Dataset entries:
____

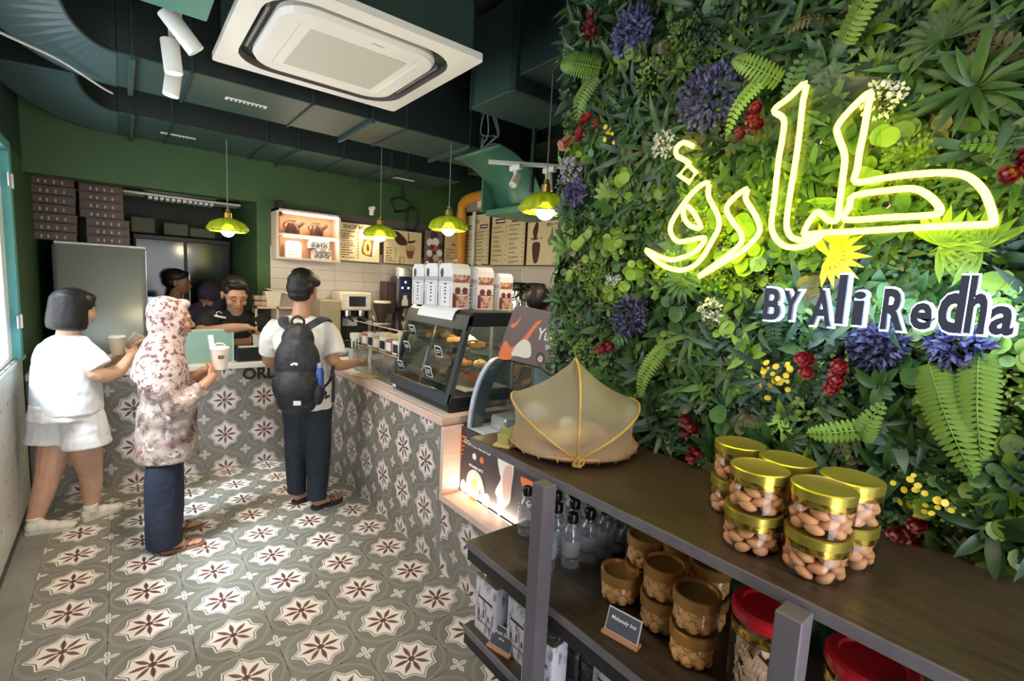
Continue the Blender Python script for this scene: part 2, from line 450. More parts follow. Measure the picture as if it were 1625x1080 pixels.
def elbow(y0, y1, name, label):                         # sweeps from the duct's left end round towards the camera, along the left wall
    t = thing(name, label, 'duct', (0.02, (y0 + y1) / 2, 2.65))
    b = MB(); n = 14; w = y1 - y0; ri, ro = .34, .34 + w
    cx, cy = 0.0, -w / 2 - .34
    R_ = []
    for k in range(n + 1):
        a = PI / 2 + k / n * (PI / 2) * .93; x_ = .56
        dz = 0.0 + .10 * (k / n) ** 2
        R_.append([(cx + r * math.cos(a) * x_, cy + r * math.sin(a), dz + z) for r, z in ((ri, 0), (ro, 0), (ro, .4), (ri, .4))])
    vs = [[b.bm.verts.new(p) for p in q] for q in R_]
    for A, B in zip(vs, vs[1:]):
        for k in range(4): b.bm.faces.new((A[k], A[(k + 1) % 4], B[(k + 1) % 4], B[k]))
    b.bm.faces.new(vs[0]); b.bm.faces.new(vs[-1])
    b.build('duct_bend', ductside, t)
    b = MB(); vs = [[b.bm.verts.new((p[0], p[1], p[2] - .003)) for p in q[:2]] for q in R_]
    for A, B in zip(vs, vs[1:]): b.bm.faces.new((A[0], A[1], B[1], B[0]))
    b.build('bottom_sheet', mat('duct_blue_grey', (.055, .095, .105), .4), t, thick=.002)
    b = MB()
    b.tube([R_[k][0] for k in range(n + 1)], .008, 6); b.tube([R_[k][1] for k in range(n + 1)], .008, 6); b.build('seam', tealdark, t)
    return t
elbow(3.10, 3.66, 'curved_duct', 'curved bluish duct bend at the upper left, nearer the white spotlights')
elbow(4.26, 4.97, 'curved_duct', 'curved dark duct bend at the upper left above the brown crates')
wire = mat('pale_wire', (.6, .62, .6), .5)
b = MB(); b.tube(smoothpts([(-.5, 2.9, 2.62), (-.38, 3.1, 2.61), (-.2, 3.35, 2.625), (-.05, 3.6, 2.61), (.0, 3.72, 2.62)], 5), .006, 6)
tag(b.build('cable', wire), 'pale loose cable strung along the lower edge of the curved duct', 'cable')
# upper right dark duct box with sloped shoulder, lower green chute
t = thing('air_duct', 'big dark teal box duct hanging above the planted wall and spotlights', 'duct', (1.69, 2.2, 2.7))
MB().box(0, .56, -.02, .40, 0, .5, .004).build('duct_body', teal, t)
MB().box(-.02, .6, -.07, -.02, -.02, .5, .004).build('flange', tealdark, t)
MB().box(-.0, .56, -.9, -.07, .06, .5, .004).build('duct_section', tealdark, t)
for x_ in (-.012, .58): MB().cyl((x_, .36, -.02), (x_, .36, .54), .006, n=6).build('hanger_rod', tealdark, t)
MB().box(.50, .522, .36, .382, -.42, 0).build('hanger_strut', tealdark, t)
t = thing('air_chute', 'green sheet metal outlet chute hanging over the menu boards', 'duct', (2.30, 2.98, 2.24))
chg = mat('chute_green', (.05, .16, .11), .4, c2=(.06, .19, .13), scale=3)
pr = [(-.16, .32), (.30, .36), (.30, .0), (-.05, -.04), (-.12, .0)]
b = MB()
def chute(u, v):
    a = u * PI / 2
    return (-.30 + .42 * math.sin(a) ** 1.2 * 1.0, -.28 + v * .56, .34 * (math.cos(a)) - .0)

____

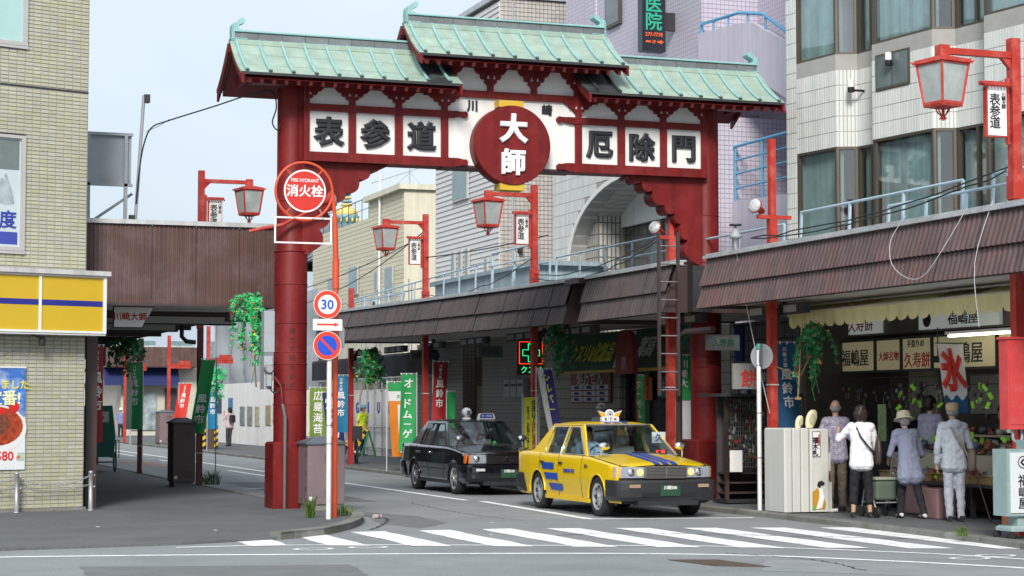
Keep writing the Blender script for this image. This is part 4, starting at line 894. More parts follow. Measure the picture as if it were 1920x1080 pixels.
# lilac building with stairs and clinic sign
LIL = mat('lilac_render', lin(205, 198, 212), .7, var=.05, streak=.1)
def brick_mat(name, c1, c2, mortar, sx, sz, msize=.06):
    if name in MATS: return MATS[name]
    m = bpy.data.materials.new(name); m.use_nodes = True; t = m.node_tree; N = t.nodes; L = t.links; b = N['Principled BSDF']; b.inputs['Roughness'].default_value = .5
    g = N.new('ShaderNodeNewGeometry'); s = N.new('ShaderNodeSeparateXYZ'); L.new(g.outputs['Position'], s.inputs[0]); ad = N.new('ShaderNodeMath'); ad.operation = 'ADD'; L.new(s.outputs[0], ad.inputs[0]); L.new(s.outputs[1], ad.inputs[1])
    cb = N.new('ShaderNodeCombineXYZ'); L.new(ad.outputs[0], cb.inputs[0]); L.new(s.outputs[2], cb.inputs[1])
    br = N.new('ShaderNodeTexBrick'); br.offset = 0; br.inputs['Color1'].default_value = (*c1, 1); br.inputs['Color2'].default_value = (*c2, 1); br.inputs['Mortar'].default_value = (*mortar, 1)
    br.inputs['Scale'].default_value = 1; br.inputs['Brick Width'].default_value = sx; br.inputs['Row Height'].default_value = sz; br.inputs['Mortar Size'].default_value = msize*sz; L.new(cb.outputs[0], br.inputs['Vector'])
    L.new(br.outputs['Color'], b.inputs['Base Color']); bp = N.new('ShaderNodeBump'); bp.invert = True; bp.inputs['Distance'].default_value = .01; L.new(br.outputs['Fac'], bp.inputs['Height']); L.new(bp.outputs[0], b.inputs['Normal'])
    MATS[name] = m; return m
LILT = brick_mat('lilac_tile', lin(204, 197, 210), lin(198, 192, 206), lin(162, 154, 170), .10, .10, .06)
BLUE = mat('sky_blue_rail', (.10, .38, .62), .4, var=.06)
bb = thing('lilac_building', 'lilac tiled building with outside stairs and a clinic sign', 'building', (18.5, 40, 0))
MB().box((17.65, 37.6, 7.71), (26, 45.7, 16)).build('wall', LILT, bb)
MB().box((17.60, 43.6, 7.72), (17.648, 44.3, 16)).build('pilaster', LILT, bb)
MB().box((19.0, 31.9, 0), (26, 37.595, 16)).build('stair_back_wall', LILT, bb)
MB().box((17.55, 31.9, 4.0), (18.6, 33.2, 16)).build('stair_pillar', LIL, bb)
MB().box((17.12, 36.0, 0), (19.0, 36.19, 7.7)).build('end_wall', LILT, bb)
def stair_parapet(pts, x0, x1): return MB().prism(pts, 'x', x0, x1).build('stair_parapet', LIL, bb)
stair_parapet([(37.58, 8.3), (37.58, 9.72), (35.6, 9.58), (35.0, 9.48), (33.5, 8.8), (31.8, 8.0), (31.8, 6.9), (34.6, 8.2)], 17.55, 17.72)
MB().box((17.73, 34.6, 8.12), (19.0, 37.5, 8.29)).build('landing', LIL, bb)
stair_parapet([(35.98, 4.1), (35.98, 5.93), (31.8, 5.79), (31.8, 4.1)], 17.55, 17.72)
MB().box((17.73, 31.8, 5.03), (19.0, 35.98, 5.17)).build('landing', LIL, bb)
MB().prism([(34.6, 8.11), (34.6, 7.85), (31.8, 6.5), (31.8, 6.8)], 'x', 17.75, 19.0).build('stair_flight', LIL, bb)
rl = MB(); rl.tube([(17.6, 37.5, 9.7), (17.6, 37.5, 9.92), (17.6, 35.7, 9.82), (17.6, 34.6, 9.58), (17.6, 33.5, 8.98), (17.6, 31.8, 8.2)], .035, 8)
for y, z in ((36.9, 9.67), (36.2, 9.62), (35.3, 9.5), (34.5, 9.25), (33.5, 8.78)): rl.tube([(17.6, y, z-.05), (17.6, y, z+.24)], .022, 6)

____

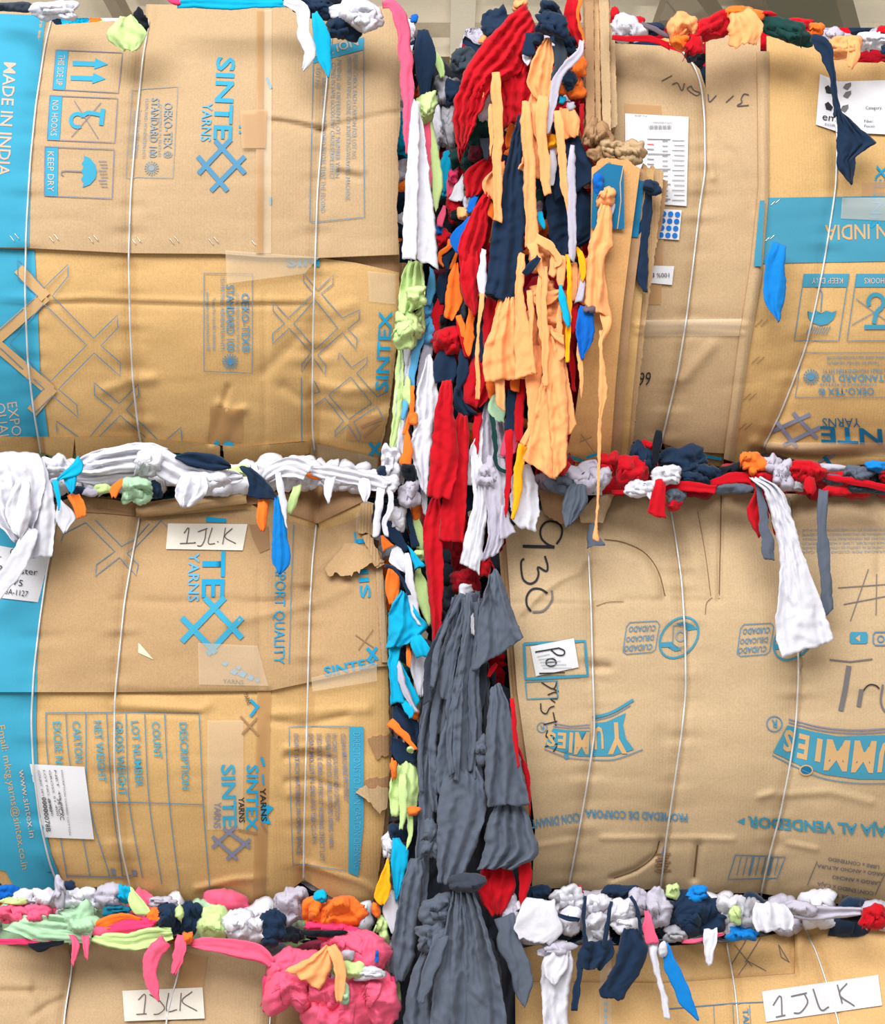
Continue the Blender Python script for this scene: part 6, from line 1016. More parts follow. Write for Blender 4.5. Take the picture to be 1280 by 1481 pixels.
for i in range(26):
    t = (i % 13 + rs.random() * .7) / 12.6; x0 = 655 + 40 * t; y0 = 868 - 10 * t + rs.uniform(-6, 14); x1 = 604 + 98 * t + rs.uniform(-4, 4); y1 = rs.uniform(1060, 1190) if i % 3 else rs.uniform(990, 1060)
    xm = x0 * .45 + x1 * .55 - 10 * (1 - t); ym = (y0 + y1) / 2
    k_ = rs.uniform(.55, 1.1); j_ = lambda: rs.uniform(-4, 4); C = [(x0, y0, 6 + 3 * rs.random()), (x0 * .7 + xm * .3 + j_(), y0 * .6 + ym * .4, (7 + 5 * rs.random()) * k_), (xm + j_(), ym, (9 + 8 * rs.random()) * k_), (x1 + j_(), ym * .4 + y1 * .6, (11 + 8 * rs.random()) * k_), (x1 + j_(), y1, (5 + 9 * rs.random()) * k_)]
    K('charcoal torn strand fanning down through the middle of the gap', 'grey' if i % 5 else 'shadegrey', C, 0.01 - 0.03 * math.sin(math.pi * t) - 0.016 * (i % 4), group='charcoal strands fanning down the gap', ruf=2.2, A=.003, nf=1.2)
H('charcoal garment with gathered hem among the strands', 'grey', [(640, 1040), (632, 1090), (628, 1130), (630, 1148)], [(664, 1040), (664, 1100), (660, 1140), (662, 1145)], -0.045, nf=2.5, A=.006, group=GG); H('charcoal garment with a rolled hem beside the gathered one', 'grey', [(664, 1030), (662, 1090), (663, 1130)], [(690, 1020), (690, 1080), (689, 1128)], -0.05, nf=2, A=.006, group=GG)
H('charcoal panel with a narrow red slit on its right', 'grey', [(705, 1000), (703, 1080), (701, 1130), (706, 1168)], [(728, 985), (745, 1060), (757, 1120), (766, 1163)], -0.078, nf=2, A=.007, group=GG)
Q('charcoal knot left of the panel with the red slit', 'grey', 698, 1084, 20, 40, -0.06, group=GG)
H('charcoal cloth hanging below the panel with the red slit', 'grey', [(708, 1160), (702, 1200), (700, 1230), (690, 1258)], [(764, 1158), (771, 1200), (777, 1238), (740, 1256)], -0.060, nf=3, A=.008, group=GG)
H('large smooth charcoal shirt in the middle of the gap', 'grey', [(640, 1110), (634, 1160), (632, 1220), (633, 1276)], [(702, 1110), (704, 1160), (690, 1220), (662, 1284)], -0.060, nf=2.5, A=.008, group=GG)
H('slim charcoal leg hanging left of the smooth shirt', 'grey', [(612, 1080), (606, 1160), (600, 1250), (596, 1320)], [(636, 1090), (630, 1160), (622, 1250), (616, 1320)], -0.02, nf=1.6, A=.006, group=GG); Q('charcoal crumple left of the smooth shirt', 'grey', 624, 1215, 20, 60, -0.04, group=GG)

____

GIVEN REQUEST
Extract all lines from the material above that include the word "were".

TASK RESPONSE
Continue the Blender Python script for this scene: part 2, from line 450. More parts follow. Measure the picture as if it were 1625x1080 pixels.
Keep writing the Blender script for this image. This is part 4, starting at line 894. More parts follow. Measure the picture as if it were 1920x1080 pixels.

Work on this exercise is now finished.